Data provided:
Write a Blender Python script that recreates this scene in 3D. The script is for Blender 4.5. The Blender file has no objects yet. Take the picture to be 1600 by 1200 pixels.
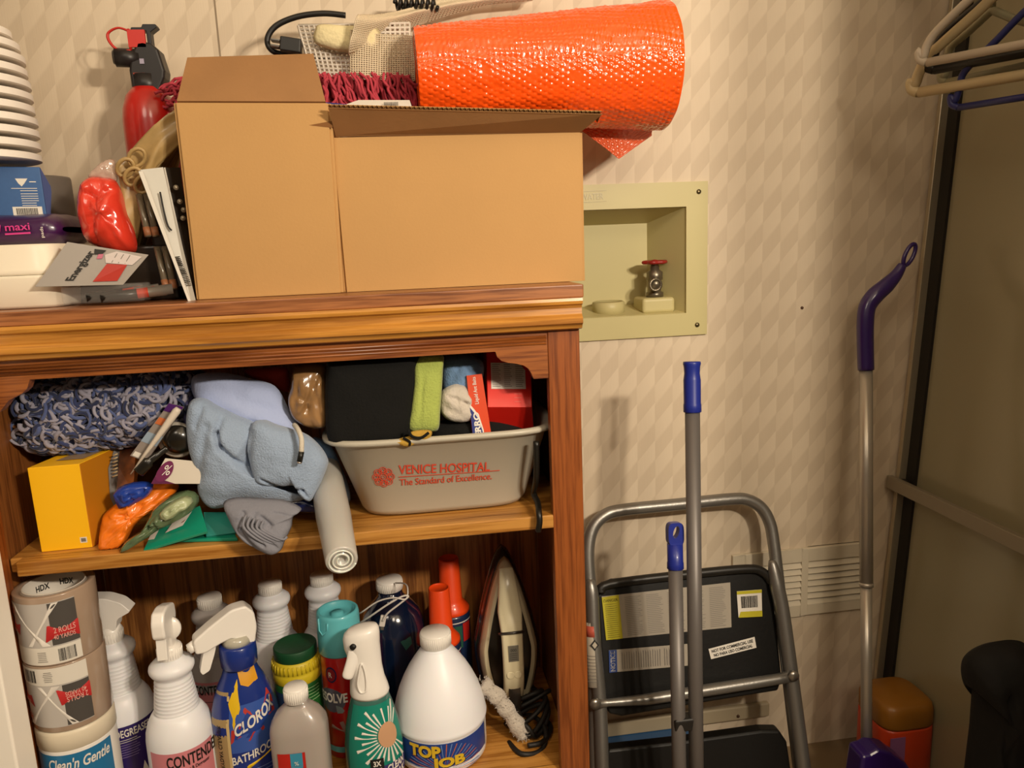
import bpy, bmesh, math, random
import numpy as np
from mathutils import Vector, Matrix, noise
random.seed(7)
PI = math.pi
SC = bpy.context.scene
COL = SC.collection

# ------------------------------------------------------------------ camera, world, lights, exposure
F = 1180.0
_p, _r, _y = [math.radians(a) for a in (10.5, -2.35, 7.75)]
CAM = np.array([0, -1.33, .99])
_fw = np.array([math.sin(_y)*math.cos(_p), math.cos(_y)*math.cos(_p), -math.sin(_p)])
_rt = np.array([math.cos(_y), -math.sin(_y), 0]); _up = np.cross(_rt, _fw)
RR = math.cos(_r)*_rt + math.sin(_r)*_up; UU = -math.sin(_r)*_rt + math.cos(_r)*_up
cd = bpy.data.cameras.new('camera'); cam = bpy.data.objects.new('camera', cd); COL.objects.link(cam)
cd.sensor_width = 36; cd.lens = F/1600*36; cd.clip_start = .02
cam.matrix_world = Matrix(((RR[0], UU[0], -_fw[0], CAM[0]), (RR[1], UU[1], -_fw[1], CAM[1]), (RR[2], UU[2], -_fw[2], CAM[2]), (0, 0, 0, 1)))
SC.camera = cam
w = bpy.data.worlds.new('world'); SC.world = w; w.use_nodes = True
w.node_tree.nodes['Background'].inputs[0].default_value = (1, .78, .56, 1)
w.node_tree.nodes['Background'].inputs[1].default_value = .1
for i, (lx, en) in enumerate(((.69, 44), (.84, 44))):
    ld = bpy.data.lights.new('bulb', 'POINT'); ld.energy = en; ld.color = (1, .85, .66); ld.shadow_soft_size = .04
    lo = bpy.data.objects.new('bulb', ld); lo.location = (lx, -1.62, 1.40); COL.objects.link(lo)
ld = bpy.data.lights.new('left_fill', 'POINT'); ld.energy = 13; ld.color = (1, .86, .68); ld.shadow_soft_size = .2  # unseen soft fill, added to brighten the left side
lo = bpy.data.objects.new('left_fill', ld); lo.location = (-.55, -1.5, 1.8); COL.objects.link(lo)
ld = bpy.data.lights.new('upper_fill', 'POINT'); ld.energy = 22; ld.color = (1, .84, .64); ld.shadow_soft_size = .2  # unseen fill light, added to lift the upper and right wall
lo = bpy.data.objects.new('upper_fill', ld); lo.location = (.35, -2.4, 2.1); COL.objects.link(lo)
SC.view_settings.view_transform = 'Standard'; SC.view_settings.look = 'None'
SC.view_settings.gamma = 1; SC.view_settings.exposure = 0.1
SC.view_settings.use_curve_mapping = False

def at(px, py, Y):                     # pixel of the 1600x1200 photograph -> point on the plane y = Y
    d = (px-800)/F*RR - (py-600)/F*UU + _fw
    return Vector(CAM + d*(Y-CAM[1])/d[1])
def atz(px, py, z):
    d = (px-800)/F*RR - (py-600)/F*UU + _fw
    return Vector(CAM + d*(z-CAM[2])/d[2])

# ------------------------------------------------------------------ materials
def lin(h):
    if isinstance(h, str):
        h = h.lstrip('#'); c = [int(h[i:i+2], 16)/255 for i in (0, 2, 4)]
    else: c = [x/255 for x in h]
    return tuple(x/12.92 if x <= .04045 else ((x+.055)/1.055)**2.4 for x in c) + (1,)
MC = {}
def M(key, col=None, rough=.5, metal=0, trans=0, alpha=1, bump=None, var=None, coat=0, ior=1.45, sub=0, sheen=0, col2=None, vscale=None):
    if key in MC: return MC[key]
    m = bpy.data.materials.new(key); m.use_nodes = True; nt = m.node_tree; b = nt.nodes['Principled BSDF']
    c = lin(col); b.inputs['Base Color'].default_value = c
    b.inputs['Roughness'].default_value = rough; b.inputs['Metallic'].default_value = metal
    b.inputs['Transmission Weight'].default_value = trans; b.inputs['Alpha'].default_value = alpha
    b.inputs['IOR'].default_value = ior; b.inputs['Coat Weight'].default_value = coat; b.inputs['Coat Roughness'].default_value = .12
    if sub: b.inputs['Subsurface Weight'].default_value = sub; b.inputs['Subsurface Scale'].default_value = .01
    if sheen: b.inputs['Sheen Weight'].default_value = sheen
    tc = nt.nodes.new('ShaderNodeTexCoord')
    if var or col2:
        s, a = var or (20, .5)
        n = nt.nodes.new('ShaderNodeTexNoise'); n.inputs['Scale'].default_value = s; n.inputs['Detail'].default_value = 4
        mp = nt.nodes.new('ShaderNodeMapping'); mp.inputs['Scale'].default_value = vscale or (1, 1, 1)
        nt.links.new(tc.outputs['Object'], mp.inputs['Vector']); nt.links.new(mp.outputs[0], n.inputs['Vector'])
        r = nt.nodes.new('ShaderNodeValToRGB'); nt.links.new(n.outputs['Fac'], r.inputs['Fac'])
        r.color_ramp.elements[0].position = .35; r.color_ramp.elements[1].position = .65
        d = lin(col2) if col2 else tuple(x*(1-a) for x in c[:3])+(1,)
        r.color_ramp.elements[0].color = d; r.color_ramp.elements[1].color = c
        nt.links.new(r.outputs['Color'], b.inputs['Base Color'])
    if bump:
        s, st = bump[:2]
        if len(bump) > 2 and bump[2] == 'voronoi':
            n = nt.nodes.new('ShaderNodeTexVoronoi'); out = 'Distance'
        else:
            n = nt.nodes.new('ShaderNodeTexNoise'); n.inputs['Detail'].default_value = 3; out = 'Fac'
        n.inputs['Scale'].default_value = s
        nt.links.new(tc.outputs['Object'], n.inputs['Vector'])
        bp = nt.nodes.new('ShaderNodeBump'); bp.inputs['Strength'].default_value = st; bp.inputs['Distance'].default_value = .002
        nt.links.new(n.outputs[out], bp.inputs['Height']); nt.links.new(bp.outputs[0], b.inputs['Normal'])
    MC[key] = m; return m

def wood(key, light, dark, axis='x', rough=.38, freq=1.0, contrast=.5):
    if key in MC: return MC[key]
    m = bpy.data.materials.new(key); m.use_nodes = True; nt = m.node_tree; b = nt.nodes['Principled BSDF']
    tc = nt.nodes.new('ShaderNodeTexCoord'); mp = nt.nodes.new('ShaderNodeMapping')
    sc = {'x': (1.2, 28, 28), 'z': (28, 28, 1.2), 'y': (28, 1.2, 28)}[axis]
    mp.inputs['Scale'].default_value = [s*freq for s in sc]
    n = nt.nodes.new('ShaderNodeTexNoise'); n.inputs['Scale'].default_value = 2.2; n.inputs['Detail'].default_value = 6; n.inputs['Distortion'].default_value = .9
    n2 = nt.nodes.new('ShaderNodeTexNoise'); n2.inputs['Scale'].default_value = 11; n2.inputs['Detail'].default_value = 3
    nt.links.new(tc.outputs['Object'], mp.inputs['Vector'])
    for k in (n, n2): nt.links.new(mp.outputs[0], k.inputs['Vector'])
    mx = nt.nodes.new('ShaderNodeMix'); mx.data_type = 'FLOAT'; mx.inputs[0].default_value = contrast
    nt.links.new(n.outputs['Fac'], mx.inputs[2]); nt.links.new(n2.outputs['Fac'], mx.inputs[3])
    r = nt.nodes.new('ShaderNodeValToRGB'); nt.links.new(mx.outputs[0], r.inputs['Fac'])
    r.color_ramp.elements[0].position = .40; r.color_ramp.elements[1].position = .56
    r.color_ramp.elements[0].color = lin(dark); r.color_ramp.elements[1].color = lin(light)
    nt.links.new(r.outputs['Color'], b.inputs['Base Color'])
    b.inputs['Roughness'].default_value = rough; b.inputs['Coat Weight'].default_value = .25; b.inputs['Coat Roughness'].default_value = .3
    bp = nt.nodes.new('ShaderNodeBump'); bp.inputs['Strength'].default_value = .12; bp.inputs['Distance'].default_value = .001
    nt.links.new(mx.outputs[0], bp.inputs['Height']); nt.links.new(bp.outputs[0], b.inputs['Normal'])
    MC[key] = m; return m

def wallpaper():
    m = bpy.data.materials.new('wallpaper'); m.use_nodes = True; nt = m.node_tree; b = nt.nodes['Principled BSDF']; L = nt.links.new
    tc = nt.nodes.new('ShaderNodeTexCoord'); sp = nt.nodes.new('ShaderNodeSeparateXYZ'); L(tc.outputs['Object'], sp.inputs[0])
    def mth(op, a, b_=None, c=None):
        n = nt.nodes.new('ShaderNodeMath'); n.operation = op
        for i, v in enumerate((a, b_, c)):
            if v is None: continue
            if isinstance(v, (int, float)): n.inputs[i].default_value = v
            else: L(v, n.inputs[i])
        return n.outputs[0]
    u = mth('FRACT', mth('DIVIDE', sp.outputs['X'], .0345))
    t = mth('FRACT', mth('SUBTRACT', mth('DIVIDE', sp.outputs['Z'], .072), mth('MULTIPLY', u, .55)))
    st = nt.nodes.new('ShaderNodeMapRange'); st.interpolation_type = 'SMOOTHSTEP'
    L(t, st.inputs[0]); st.inputs[1].default_value = .42; st.inputs[2].default_value = .55
    band = mth('MULTIPLY', st.outputs[0], mth('ADD', mth('MULTIPLY', u, .5), .5))
    nz = nt.nodes.new('ShaderNodeTexNoise'); nz.inputs['Scale'].default_value = 3; nz.inputs['Detail'].default_value = 3
    mp = nt.nodes.new('ShaderNodeMapping'); mp.inputs['Scale'].default_value = (160, 1, 8); L(tc.outputs['Object'], mp.inputs[0]); L(mp.outputs[0], nz.inputs['Vector'])
    fac = mth('ADD', mth('MULTIPLY', band, .78), mth('MULTIPLY', nz.outputs['Fac'], .3))
    r = nt.nodes.new('ShaderNodeValToRGB'); L(fac, r.inputs['Fac'])
    r.color_ramp.elements[0].position = .05; r.color_ramp.elements[1].position = .95
    r.color_ramp.elements[0].color = lin('c9b8a0'); r.color_ramp.elements[1].color = lin('d8c8b0')
    L(r.outputs['Color'], b.inputs['Base Color']); b.inputs['Roughness'].default_value = .62
    bp = nt.nodes.new('ShaderNodeBump'); bp.inputs['Strength'].default_value = .15; bp.inputs['Distance'].default_value = .001
    L(nz.outputs['Fac'], bp.inputs['Height']); L(bp.outputs[0], b.inputs['Normal'])
    return m

# ------------------------------------------------------------------ mesh builder
_TX = {}
def text_geo(s, fat=0.0):
    k = (s, fat)
    if k in _TX: return _TX[k]
    c = bpy.data.curves.new('t', 'FONT'); c.body = s; c.size = 1; c.offset = fat; c.resolution_u = 4
    o = bpy.data.objects.new('t', c); COL.objects.link(o)
    dg = bpy.context.evaluated_depsgraph_get(); dg.update()
    me = bpy.data.meshes.new_from_object(o.evaluated_get(dg))
    bm = bmesh.new(); bm.from_mesh(me); bmesh.ops.triangulate(bm, faces=bm.faces[:])
    V = [tuple(v.co[:2]) for v in bm.verts]; bm.verts.index_update(); Fc = [[v.index for v in f.verts] for f in bm.faces]
    bm.free(); bpy.data.meshes.remove(me); bpy.data.objects.remove(o); bpy.data.curves.remove(c)
    if not V: V = [(0, 0), (1, 1)]
    xs = [v[0] for v in V]; ys = [v[1] for v in V]
    _TX[k] = (V, Fc, min(xs), max(xs), min(ys), max(ys)); return _TX[k]

def smoothpts(pts, n=6, closed=False):
    P = [Vector(p) for p in pts]; out = []; N = len(P)
    rng = range(N if closed else N-1)
    for i in rng:
        p0 = P[i-1] if (i > 0 or closed) else P[0]; p1 = P[i]; p2 = P[(i+1) % N]
        p3 = P[(i+2) % N] if (closed or i+2 < N) else P[-1]
        for k in range(n):
            t = k/n
            out.append(.5*((2*p1)+(p2-p0)*t+(2*p0-5*p1+4*p2-p3)*t*t+(3*p1-p0-3*p2+p3)*t**3))
    if not closed: out.append(P[-1])
    return out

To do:
Repeat the lines above, starting at the first and stopping after the line that holds "COL = SC.collection", with the pictures left out.

Task solution:
Write a Blender Python script that recreates this scene in 3D. The script is for Blender 4.5. The Blender file has no objects yet. Take the picture to be 1600 by 1200 pixels.
import bpy, bmesh, math, random
import numpy as np
from mathutils import Vector, Matrix, noise
random.seed(7)
PI = math.pi
SC = bpy.context.scene
COL = SC.collection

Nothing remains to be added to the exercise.